Forum Thread: Possible OTP Implementation

So to refresh my mind I read the wiki article on One Time Pads (OTP for short) and it said some stuff about the message being encoded using modular addition bit by bit from the key. It is effectively secure when the key is the same length or longer than the plaintext. 

What I got from that without really thinking about it at all is that the easiest way to enact a substitution involving a change by modular addition from a key of the same length as the message would be to add modularly the ascii values of each corresponding character of the plaintext and the key.  Example:

key = HATE (72, 65, 84, 69)

plaintext = LOVE (76, 79, 86, 69)

resulting ciphertext = UQkK (85, 81, 107, 75)

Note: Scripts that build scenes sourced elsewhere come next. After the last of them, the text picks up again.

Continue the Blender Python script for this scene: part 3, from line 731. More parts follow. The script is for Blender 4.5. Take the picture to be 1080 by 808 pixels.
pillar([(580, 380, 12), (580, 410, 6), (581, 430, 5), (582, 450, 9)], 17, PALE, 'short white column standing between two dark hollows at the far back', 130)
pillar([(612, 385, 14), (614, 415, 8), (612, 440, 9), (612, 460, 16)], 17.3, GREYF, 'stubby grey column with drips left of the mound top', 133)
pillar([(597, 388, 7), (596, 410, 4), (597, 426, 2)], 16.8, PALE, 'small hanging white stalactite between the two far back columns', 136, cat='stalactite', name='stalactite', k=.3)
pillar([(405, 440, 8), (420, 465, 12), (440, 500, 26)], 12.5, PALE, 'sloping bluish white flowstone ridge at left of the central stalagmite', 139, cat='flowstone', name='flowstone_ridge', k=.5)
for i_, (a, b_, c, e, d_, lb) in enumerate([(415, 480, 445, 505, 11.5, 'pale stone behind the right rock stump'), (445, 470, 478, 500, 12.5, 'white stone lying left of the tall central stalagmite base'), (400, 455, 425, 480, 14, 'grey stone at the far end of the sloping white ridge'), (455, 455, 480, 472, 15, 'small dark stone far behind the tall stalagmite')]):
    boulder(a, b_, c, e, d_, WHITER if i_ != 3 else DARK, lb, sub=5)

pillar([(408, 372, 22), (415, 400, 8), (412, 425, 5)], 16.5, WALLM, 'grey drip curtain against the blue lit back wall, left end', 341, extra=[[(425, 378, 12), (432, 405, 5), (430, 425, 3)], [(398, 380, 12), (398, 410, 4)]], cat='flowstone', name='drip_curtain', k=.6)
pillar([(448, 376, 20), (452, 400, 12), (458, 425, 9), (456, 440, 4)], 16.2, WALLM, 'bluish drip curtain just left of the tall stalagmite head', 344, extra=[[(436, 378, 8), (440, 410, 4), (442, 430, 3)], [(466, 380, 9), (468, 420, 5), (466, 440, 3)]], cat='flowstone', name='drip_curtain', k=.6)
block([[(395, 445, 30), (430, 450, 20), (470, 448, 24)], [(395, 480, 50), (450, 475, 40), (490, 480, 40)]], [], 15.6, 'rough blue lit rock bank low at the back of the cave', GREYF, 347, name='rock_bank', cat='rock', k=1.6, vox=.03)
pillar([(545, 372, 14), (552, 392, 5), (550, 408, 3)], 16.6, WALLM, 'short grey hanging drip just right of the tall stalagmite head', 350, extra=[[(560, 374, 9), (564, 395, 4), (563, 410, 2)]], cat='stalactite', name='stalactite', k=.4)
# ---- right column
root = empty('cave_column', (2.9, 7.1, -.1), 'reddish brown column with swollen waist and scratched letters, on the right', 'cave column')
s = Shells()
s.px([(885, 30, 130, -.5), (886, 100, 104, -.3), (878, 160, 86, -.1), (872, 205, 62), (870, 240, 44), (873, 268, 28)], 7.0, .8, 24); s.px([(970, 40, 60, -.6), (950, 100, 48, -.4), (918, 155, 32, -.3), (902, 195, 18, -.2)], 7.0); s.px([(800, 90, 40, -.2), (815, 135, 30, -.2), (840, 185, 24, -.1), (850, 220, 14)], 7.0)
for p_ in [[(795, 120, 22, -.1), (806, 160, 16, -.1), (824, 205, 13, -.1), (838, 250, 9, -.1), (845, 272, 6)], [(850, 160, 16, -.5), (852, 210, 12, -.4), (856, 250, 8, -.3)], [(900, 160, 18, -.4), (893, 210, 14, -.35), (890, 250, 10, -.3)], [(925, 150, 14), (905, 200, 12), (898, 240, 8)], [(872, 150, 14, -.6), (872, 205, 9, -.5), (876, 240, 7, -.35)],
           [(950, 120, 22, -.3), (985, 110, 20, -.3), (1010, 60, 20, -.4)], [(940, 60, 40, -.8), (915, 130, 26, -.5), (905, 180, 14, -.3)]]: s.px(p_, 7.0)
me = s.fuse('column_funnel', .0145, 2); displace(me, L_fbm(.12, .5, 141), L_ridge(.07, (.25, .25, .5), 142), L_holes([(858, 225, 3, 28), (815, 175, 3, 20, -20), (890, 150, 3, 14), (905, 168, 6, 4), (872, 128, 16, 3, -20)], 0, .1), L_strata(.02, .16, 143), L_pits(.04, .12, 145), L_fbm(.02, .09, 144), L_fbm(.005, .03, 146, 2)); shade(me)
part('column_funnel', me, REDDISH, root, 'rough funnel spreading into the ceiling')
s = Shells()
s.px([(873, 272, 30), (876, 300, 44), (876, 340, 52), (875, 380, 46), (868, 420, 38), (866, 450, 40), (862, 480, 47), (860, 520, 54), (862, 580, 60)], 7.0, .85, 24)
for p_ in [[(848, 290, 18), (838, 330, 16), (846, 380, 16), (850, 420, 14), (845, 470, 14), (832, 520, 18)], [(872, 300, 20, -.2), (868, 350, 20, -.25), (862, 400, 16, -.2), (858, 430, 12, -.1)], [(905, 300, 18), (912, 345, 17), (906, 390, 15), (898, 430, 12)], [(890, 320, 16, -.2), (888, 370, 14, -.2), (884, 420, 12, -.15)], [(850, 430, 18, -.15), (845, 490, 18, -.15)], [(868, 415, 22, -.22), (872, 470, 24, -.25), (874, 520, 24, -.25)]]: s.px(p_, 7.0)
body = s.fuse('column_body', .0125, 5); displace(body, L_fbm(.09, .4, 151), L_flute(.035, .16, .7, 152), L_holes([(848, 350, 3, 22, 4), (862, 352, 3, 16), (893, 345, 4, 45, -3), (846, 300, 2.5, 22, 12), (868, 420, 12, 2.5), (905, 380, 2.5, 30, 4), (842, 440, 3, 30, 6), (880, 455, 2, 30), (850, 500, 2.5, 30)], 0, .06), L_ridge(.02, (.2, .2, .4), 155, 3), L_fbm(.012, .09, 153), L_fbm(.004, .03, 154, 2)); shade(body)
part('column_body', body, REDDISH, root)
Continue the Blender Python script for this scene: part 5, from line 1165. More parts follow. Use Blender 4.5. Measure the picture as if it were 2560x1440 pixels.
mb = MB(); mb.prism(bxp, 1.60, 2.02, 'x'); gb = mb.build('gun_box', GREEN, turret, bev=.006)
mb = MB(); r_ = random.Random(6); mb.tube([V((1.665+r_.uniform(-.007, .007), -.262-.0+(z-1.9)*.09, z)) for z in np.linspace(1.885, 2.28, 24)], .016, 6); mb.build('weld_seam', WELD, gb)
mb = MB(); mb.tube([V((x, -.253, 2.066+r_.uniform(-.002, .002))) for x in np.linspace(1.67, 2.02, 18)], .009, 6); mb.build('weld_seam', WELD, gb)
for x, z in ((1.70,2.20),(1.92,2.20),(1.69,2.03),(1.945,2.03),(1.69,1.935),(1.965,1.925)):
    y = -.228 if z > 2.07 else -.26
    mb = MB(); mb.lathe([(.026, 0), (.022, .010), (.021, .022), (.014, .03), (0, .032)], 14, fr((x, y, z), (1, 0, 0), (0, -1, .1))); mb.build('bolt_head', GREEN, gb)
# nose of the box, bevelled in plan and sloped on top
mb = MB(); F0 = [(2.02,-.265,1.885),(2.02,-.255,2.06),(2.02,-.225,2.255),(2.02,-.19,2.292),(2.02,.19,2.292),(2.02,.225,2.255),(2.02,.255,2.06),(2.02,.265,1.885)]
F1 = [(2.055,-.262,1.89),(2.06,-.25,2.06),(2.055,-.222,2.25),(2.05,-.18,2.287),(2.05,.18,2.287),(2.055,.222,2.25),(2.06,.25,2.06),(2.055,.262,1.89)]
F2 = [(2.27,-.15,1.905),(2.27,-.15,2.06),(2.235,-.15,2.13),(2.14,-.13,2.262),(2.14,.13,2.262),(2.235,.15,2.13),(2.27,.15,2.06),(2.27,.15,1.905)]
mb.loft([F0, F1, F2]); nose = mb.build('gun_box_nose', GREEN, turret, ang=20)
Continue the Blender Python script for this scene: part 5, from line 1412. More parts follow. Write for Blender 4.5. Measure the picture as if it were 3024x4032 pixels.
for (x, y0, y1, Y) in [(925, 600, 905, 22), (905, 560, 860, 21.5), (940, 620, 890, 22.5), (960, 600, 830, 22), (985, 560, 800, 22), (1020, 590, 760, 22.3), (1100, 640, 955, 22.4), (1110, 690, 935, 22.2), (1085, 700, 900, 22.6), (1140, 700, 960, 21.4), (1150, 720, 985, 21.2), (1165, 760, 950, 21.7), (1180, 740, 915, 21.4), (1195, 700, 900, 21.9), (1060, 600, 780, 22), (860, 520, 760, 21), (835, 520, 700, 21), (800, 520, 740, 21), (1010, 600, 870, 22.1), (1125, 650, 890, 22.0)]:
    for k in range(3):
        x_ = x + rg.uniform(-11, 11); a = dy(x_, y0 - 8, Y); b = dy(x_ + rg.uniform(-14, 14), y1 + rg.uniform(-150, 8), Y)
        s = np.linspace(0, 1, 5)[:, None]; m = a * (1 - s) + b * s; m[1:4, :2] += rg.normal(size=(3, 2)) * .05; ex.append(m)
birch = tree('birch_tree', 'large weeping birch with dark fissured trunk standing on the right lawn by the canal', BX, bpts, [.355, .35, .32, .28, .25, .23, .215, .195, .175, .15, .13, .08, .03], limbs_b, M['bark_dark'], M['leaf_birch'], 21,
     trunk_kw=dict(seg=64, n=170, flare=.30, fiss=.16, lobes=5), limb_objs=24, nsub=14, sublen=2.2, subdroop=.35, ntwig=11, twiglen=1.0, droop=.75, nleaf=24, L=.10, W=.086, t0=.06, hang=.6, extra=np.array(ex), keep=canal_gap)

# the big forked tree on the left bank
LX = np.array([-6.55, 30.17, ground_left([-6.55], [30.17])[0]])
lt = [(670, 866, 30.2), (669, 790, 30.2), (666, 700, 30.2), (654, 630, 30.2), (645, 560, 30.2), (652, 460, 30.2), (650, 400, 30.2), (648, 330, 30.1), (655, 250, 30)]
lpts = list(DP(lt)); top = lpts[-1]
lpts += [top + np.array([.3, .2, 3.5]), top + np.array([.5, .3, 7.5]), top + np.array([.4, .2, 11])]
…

This means in the code we clearly need a key = raw_input("Put in a key: ") and a plaintext = raw_input("Put in a message: ") This will give us two strings to add the way I have show above. How to implement that though? My favourite way to do a one line mathematic calculation repeatedly in python is with a lambda function, which in this case would be defined as:

C = lambda x, y: ((x + y) % 95) + 32

Applied as shown above in python that little bit of code would look like this:

key = raw_input("Put in a key: ")

plain = raw_input("Put in a message: ")

cipher = []

C = lambda x, y: ((x+y) % 95) + 32

for i in range(0, len(key)):

    cipher.append(C(ord(key[i]), ord(plain[i])))

Given the example above, the above code will give you the correct cipher text. There are three problems remaining with the above code;

The key doesn't HAVE to be the same length as the message, which will cause the program to err.

The security of the message depends on a random key, which let's face it, if we let someone enter something it very well may not be that random.

The cipher still only uses substitution and not obfuscation, which may not be critical, but does cause a decrease in security.

The solution to that would be to seed a random generator with the chosen key, and generate an array of appropriate size filled with aptly sized integers to match the message. This requires a seed-able random generator. The following code is how I would get this done in python, feel free to discuss why I did what I did, how I did it, and what is still clearly wrong with this:

#! bin/env/python

from random import Random

from sys import stdout

R = Random()

plain = raw_input("Put in your message: ")

R.seed(raw_input("Put in a key that is at least as long as your message: "))

C = lambda x, y: ((x+y) % 95) + 32

for i in range(0, len(plain)):

    stdout.write(chr(C(ord(plain[i]), R.randint(1, 95))))

stdout.write('\n')

2 Responses

A-ha. So I got you interested in OTP implementation? o.O

Crazy idea, for the random key, ask them to input an image location, take the image, isolate unique colors in it as HTML hashcodes, remove the #'s and use that as your random table, then randomly pick enough of them to get a number equal to or greater to your input text to be encoded, phhhhwap - you got yourself a key. Wait what did I just say?

Interested? Not really.

I have no idea what you are talking about with that other bit there… The actual security of the key was never anything I read about. The trick is that as long as you never repeat any part of it and that it is as long or longer then you should not be able to correlate the key and the ciphertext. Which would make the most effective cracking method a bruteforce… Which is the same for any (good) cipher. What you are suggesting allows for a really secure key, which is good|, but unnecessary|.